Discover your free Construction Marketing Ideas Email Newsletter

Tuesday, February 05, 2008

Fixing tradition

When you have a long-term success that is faltering, what should you do? When traditionally effective marketing approaches stop working, how do you handle the situation? I asked these two questions of the organizers of the CSC Toronto Chapter No-Frills Trade Show yesterday, and gained some insights but no clear answers. (And if you see the contradiction in the previous sentence, you'll appreciate how challenging this situation is.)
For the first time in recent memory, the show failed to 'sell out' in advance. In fact, the organizers had 19 unsold booths and table tops -- so they spaced things out a bit to make it look less than empty. By many standards, the show continues to be successful; It has dozens of booths and table tops, and thousands of dollars are raised for the local chapter and natioonal CSC initiatives. (CSC is the Canadian counterpart of the U.S. based Construction Specifications Institute -- CSI -- or, in simple language, the "spec writers".)
As the show concluded, I asked voluntary show co-ordinators Bob Mercer and Steve Ieannides for their observations.
Bob Mercer said show committee members had been noticing in the past few years (the show has operated for 30 years) that they were achieving 'sell out' later and later -- when I first exhibited, the waiting list started right at the end of the previous year's show.
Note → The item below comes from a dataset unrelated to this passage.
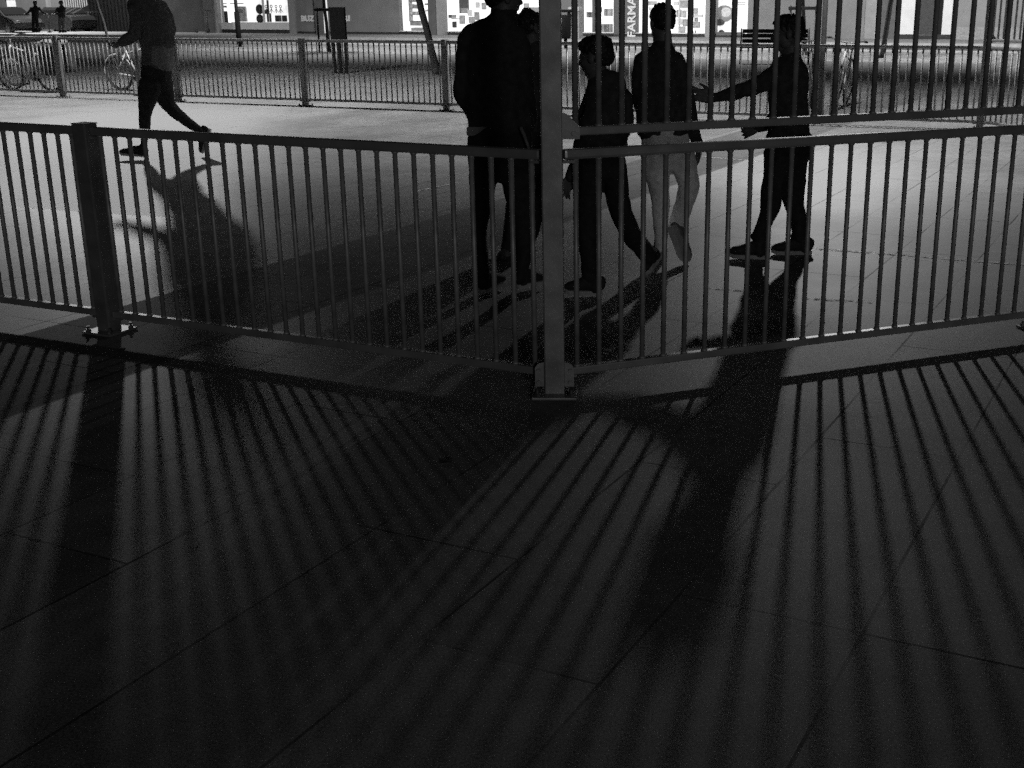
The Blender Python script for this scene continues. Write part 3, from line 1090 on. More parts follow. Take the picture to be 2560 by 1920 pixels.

In the boom days, the show organizers decided not to enlarge it beyond the single large convention centre floor space -- probably a wise move, because the scarcity -- and possibility of not being able to get a booth if you didn't sign up early -- caused people to waste no time to renew. After all, the show 'connected' with some of the most important people in the industry locally and didn't requrie expensive set up or time-consuming preparation from exhibitors.
But now the show is straining; and the questioon is 'why'?
Could the show time, the first Monday in February, be the problem? Maybe -- the committee decided to move it a month later so it wouldn't be in the middle of winter, next year.
Could the show organizer's inflexibility about proceedures -- exhibitors had to meet exact specifications and could not determine where their booth was located in the hall -- be the problem? Maybe -- so the show will allow exhibitors to recomend and reserve specific spots.
Maybe the issue is industry consolidation; with mergers, fewer companies are out there; and so there simply is less demand for the booth space.
Or perhaps, as Mercer suggested, the voluntary committee is getting older; and new blood is not replacing the existing people.
Maybe any or all of these reasons are the cause. But having just come through a rather jarring business survival exercise, I now look for two primary root causes of problems in any business or organization: The spirit and openness of the people involved within the enterprise; and its relationship with the people outside it -- especially clients and potential clients.
"Spirit" -- drive, motivation, or whatever you wish to call it, can break-down over time, interests change, (mental) sores are opened and don't heal properly, and somehow, somewhere, the passion disappears. In the case of the CSC show, the committee had been operating the same show, the same way, for year after year, almost on auto-pilot. "If it ain't broke, why fix it," may have been the line. I think the current problems might have been averted if the committee invested (in the good years, now past), at least one radical idea/departure from the norm in the show processes each year. In fact, I would challenge every aspect of the show each year to keep things fresh and encourage new ideas.
But the bigger issue, I think, is the show organizers lost touch with their market. They assumed they knew what exhibitors and visitors wanted, but didn't listen closely enough. I suggested they waste no time in surveying everyone -- and especially receiving feedback from people who didn't renew. The survey should be an annual thing. Surveys are easy to set up now with truly inexpensive online services, and you can ask key questions about satisfaction, effectiveness, even invite ideas. (For example, before changing the show date, they could give exhibitors in a survey a choice of available options and receive their feedback!)
This show is by no means 'dead' -- in relative terms, it is much better than my business was two years ago, when I failed to see the glaring warning signs all around me and carried on my 'old ways'. Fortunately, I learned -- the hard way --that the cure to some rather big business problems is close at hand -- and by looking inward to the passion of our team; and outwards, to understand the people we serve -- we have rebuilt it even though our product is still, in many ways, "old" and traditional. I'll be happy to help on a voluntary level the CSC Toronto Show committee in this important revitalization challenge.